> **DIRECTION**
Identify and reproduce every line holding the string "scene".

> **INFORMATION SUPPLIED**
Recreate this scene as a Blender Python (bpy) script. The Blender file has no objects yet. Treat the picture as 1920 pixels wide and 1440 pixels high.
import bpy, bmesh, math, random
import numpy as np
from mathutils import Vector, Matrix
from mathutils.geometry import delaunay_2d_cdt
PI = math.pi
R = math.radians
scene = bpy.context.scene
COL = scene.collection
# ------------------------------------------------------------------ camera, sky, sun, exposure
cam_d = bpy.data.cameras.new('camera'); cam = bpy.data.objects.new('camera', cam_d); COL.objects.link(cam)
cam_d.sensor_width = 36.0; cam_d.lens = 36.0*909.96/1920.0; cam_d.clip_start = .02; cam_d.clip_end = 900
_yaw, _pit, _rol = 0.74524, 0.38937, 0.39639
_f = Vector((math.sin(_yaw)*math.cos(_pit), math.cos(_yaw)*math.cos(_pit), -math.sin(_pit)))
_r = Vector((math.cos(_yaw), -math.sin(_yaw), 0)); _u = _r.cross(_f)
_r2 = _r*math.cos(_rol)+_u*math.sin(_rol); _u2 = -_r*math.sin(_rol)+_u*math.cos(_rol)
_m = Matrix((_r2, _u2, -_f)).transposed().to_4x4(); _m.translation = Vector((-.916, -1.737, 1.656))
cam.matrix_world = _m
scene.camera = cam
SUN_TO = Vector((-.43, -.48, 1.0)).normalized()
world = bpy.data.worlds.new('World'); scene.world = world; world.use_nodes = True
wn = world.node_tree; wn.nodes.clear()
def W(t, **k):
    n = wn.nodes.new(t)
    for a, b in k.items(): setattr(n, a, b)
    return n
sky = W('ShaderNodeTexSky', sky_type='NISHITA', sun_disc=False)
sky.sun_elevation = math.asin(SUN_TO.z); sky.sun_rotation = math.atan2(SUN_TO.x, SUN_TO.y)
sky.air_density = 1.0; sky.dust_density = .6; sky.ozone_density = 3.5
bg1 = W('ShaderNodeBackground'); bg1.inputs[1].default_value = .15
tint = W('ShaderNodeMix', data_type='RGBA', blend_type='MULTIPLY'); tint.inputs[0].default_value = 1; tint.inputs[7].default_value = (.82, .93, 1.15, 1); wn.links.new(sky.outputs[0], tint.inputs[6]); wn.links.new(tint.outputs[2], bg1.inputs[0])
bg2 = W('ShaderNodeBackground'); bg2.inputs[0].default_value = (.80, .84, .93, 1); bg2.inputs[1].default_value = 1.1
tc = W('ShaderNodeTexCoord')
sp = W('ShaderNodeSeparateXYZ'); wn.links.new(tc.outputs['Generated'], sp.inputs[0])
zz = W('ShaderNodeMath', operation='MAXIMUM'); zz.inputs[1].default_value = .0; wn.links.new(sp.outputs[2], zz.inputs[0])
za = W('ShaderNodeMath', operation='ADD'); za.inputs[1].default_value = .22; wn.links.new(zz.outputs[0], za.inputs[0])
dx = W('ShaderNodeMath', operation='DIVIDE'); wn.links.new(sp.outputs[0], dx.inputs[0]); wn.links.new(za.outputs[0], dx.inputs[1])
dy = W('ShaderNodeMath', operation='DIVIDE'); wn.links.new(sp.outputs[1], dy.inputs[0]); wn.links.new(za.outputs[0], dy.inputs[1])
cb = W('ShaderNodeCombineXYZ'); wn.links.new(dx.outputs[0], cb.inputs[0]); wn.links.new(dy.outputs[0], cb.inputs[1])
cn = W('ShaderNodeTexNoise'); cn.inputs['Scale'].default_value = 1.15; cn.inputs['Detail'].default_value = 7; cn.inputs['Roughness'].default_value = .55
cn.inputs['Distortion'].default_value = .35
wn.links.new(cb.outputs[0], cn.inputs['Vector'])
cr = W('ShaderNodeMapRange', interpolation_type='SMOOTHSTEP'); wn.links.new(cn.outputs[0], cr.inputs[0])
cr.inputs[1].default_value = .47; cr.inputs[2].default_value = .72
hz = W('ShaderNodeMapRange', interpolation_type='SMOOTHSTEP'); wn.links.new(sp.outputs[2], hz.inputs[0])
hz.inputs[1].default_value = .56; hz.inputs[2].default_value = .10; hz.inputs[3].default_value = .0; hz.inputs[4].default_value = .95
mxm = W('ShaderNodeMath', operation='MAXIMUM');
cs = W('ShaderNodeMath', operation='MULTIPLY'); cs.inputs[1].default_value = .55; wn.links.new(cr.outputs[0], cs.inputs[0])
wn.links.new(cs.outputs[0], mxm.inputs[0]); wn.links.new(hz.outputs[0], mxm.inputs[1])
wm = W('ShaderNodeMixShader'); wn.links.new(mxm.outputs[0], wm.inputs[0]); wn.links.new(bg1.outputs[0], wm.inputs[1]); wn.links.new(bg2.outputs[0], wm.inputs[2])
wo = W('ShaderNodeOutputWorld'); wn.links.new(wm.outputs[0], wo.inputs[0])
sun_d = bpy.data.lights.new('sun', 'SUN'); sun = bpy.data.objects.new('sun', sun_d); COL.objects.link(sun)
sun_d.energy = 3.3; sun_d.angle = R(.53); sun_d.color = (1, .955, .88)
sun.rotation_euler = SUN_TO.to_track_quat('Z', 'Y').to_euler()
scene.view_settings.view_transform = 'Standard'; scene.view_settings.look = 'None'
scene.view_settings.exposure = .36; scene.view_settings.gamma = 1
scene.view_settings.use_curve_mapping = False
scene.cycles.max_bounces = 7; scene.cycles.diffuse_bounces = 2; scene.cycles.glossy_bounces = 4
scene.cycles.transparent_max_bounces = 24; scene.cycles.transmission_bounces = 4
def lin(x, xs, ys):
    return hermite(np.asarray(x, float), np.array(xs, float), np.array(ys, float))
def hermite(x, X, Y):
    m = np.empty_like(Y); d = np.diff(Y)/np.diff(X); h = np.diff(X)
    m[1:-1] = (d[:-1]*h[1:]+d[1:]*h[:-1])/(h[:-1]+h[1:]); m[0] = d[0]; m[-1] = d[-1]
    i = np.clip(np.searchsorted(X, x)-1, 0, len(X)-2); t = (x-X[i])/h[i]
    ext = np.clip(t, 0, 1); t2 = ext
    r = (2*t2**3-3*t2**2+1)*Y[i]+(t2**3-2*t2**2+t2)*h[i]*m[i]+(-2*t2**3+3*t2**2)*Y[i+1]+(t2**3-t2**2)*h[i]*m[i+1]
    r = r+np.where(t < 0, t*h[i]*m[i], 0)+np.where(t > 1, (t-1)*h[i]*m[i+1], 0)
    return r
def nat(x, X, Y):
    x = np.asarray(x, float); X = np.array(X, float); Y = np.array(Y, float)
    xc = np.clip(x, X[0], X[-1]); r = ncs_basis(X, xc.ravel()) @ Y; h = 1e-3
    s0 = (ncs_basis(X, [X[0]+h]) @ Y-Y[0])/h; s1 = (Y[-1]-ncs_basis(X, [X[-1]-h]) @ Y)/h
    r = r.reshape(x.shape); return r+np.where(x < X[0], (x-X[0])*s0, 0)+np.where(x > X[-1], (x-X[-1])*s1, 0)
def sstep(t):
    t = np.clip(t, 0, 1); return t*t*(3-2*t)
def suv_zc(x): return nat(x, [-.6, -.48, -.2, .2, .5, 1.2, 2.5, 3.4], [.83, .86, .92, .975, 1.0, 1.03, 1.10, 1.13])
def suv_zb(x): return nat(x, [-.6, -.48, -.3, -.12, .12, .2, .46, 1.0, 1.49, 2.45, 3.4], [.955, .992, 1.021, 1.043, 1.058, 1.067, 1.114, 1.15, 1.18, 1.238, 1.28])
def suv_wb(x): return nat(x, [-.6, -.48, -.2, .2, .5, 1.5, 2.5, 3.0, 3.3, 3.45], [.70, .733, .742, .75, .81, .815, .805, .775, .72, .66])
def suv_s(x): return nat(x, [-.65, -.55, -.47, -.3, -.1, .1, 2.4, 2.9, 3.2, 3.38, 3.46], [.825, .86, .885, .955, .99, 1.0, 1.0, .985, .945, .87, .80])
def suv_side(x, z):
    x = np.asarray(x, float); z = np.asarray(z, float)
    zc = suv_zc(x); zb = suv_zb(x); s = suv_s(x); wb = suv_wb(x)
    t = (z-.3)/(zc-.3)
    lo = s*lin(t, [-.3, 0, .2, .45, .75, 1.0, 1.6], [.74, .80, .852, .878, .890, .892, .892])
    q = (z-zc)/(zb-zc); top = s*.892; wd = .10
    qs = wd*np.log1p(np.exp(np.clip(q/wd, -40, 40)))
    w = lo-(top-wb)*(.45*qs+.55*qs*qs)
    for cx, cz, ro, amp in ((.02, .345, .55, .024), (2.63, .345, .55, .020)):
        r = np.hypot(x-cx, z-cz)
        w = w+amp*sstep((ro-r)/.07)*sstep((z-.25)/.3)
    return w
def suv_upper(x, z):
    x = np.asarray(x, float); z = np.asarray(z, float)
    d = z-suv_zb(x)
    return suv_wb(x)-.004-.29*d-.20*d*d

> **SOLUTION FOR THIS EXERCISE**
Recreate this scene as a Blender Python (bpy) script. The Blender file has no objects yet. Treat the picture as 1920 pixels wide and 1440 pixels high.
scene = bpy.context.scene
COL = scene.collection
scene.camera = cam
world = bpy.data.worlds.new('World'); scene.world = world; world.use_nodes = True
scene.view_settings.view_transform = 'Standard'; scene.view_settings.look = 'None'
scene.view_settings.exposure = .36; scene.view_settings.gamma = 1
scene.view_settings.use_curve_mapping = False
scene.cycles.max_bounces = 7; scene.cycles.diffuse_bounces = 2; scene.cycles.glossy_bounces = 4
scene.cycles.transparent_max_bounces = 24; scene.cycles.transmission_bounces = 4